ダッチアングルで「恐ろしい雰囲気・不穏な雰囲気」を醸し出したり、キャラの「恐怖・不安・動揺・焦燥」を表現したりする ~映画「死霊のはらわた」の場合
◆概要
【ダッチアングルで「恐ろしい雰囲気・不穏な雰囲気」を醸し出したり、キャラの「恐怖・不安・動揺・焦燥」を表現したりする】は「空間演出、画面構成」に関するアイデア。
◆事例研究
◇事例:映画「死霊のはらわた」
▶1
本作の主人公はアッシュ(男性、20代?)。
ある日のこと。
アッシュたち(アッシュとその恋人、友人とその恋人、アッシュの姉)は、人里離れた山小屋を訪れた。ここで休暇を楽しく過ごそうという計画だ。
ところがひょんなことから……
・Step1:5人は、封じられていた悪霊を復活させてしまった!
・Step2:最初に悪霊に憑りつかれたのはアッシュの姉だった。彼女は悪魔のような姿と化し、そして人間の心を失った(以下、悪魔A)。
・Step3:悪魔Aは恐るべき力で大暴れ、アッシュらを殺そうとする!しかしアッシュらは、苦労の末にどうにか地下室に閉じ込めることに成功した。
ところが……
・Step4:その後、アッシュの恋人と友人の恋人も悪霊に憑りつかれ、悪魔化してしまった(悪魔B、C)。また友人は死霊に殺された。
さらにその後もいろいろあって……
・Step5:アッシュは、悪魔BとCをどうにか退けた。
・Step6:とんでもないことになったがアッシュだけはどうにか助かりそうだ……と思ったその時、アッシュは気がついた。嗚呼、地下室の扉が開いているではないか。そう、いつの間にやら悪魔Aが地下室から脱走してしまったのだ!
・Step7:悪魔Aはどこかに潜み、アッシュを殺すチャンスをうかがっているに違いない。いまにも飛びかかってくるかもしれぬ。アッシュは銃を構える。弾を込める。辺りを警戒する。ゆっくりと山小屋の中を移動し、悪魔Aを探す。アッシュの額に汗がにじむ。心臓が震える。緊張!恐怖!絶望!いまにも気が狂いそうだ!!
▶2
ご注目いただきたいのはStep7の「カメラのアングル(角度)」である。すなわち、ダッチアングルが多用されているのだ。

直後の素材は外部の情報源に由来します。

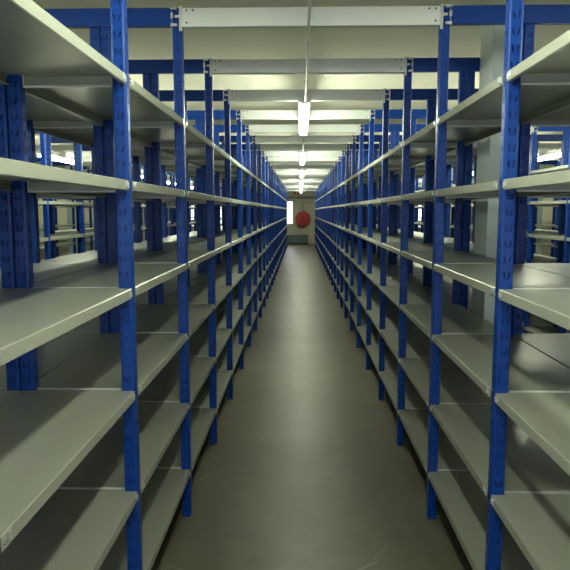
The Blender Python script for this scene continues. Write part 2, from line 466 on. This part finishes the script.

※ダッチアングル:カメラを傾けて、敢えて斜めに撮影する技法。
はて、なぜこのシーンではダッチアングルが多用されているのだろうか。
ずばり、世界が傾いているという普通ではない映像によって「いまにも何か恐ろしいことが起こりそうな雰囲気」を醸し出し、「うわぁ、超怖い!」「悪魔Aはあの物陰辺りに隠れているんじゃないの!?」「そろそろ来るか……?まだか……?いつ飛び出してくるんだ……?」と私たち鑑賞者をハラハラドキドキさせるためだろう。
実際、多くの鑑賞者は手に汗握り、息を詰まらせてこのシーンを見たに違いない。